> WHAT YOU HAVE TO DO
Select every line containing the word "Python" from the material, and copy those lines.

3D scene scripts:
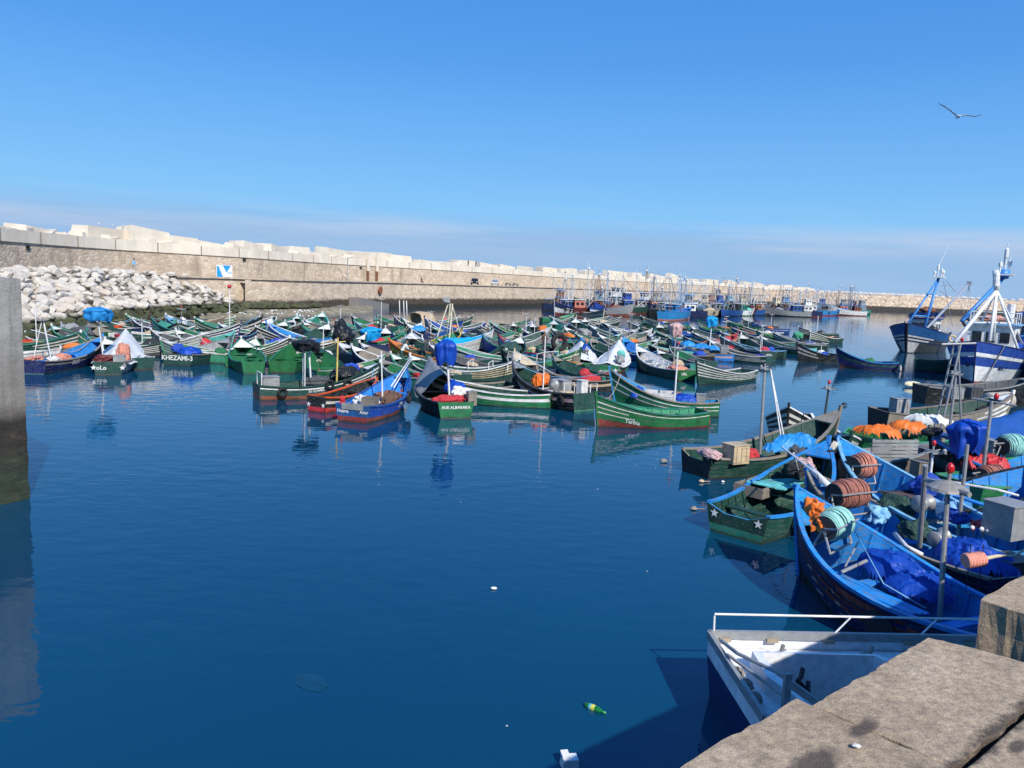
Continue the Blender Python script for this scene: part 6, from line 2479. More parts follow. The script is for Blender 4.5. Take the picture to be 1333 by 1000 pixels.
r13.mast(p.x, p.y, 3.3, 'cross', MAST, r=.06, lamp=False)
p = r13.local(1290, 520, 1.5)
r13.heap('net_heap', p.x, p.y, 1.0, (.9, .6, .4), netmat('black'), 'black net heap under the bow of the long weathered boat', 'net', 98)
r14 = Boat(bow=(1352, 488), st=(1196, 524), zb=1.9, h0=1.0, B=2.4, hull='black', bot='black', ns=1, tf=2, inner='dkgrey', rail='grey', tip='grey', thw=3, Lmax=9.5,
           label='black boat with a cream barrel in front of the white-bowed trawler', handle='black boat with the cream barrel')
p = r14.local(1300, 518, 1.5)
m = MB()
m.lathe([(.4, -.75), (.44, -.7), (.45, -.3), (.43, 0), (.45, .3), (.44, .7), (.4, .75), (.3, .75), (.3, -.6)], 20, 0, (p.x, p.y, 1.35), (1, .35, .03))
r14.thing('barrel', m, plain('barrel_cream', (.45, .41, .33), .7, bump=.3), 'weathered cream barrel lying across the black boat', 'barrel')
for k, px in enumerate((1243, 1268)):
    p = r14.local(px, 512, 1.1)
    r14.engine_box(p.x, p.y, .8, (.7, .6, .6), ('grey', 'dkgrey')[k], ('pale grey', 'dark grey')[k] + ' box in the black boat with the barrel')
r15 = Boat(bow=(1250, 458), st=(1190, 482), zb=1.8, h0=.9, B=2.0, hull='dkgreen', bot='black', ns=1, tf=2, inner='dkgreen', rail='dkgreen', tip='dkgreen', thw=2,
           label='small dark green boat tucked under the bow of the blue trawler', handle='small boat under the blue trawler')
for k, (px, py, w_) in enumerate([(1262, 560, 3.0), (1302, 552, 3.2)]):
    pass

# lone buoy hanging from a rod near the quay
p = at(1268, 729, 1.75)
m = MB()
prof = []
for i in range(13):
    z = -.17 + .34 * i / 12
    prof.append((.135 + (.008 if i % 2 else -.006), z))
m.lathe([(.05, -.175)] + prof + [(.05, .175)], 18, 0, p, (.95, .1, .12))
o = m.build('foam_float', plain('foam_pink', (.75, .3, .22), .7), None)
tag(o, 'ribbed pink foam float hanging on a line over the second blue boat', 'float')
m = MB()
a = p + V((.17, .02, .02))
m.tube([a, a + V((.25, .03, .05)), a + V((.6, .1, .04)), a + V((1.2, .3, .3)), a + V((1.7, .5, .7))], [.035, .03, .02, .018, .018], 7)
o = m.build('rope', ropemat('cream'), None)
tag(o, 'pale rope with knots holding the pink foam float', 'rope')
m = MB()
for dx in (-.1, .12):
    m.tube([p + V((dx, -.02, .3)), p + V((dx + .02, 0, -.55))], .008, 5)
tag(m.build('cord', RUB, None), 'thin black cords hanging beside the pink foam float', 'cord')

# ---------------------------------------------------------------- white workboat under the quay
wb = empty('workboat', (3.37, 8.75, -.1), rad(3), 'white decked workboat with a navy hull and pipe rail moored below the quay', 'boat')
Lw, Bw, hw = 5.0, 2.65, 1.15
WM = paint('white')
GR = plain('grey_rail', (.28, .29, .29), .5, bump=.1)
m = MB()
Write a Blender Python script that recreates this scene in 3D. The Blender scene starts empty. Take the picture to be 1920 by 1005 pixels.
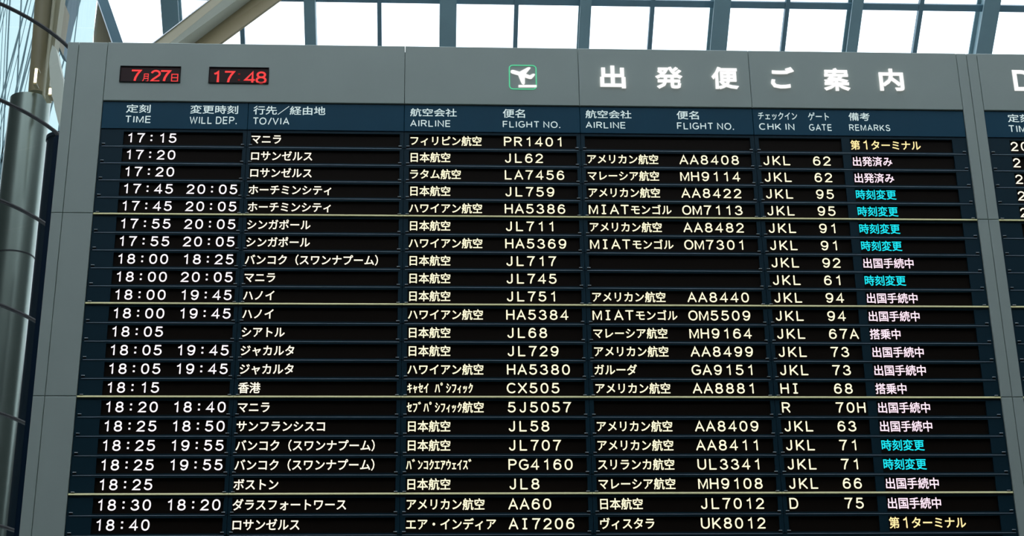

> CORRECT RESPONSE
Continue the Blender Python script for this scene: part 6, from line 2479. More parts follow. The script is for Blender 4.5. Take the picture to be 1333 by 1000 pixels.
Write a Blender Python script that recreates this scene in 3D. The Blender scene starts empty. Take the picture to be 1920 by 1005 pixels.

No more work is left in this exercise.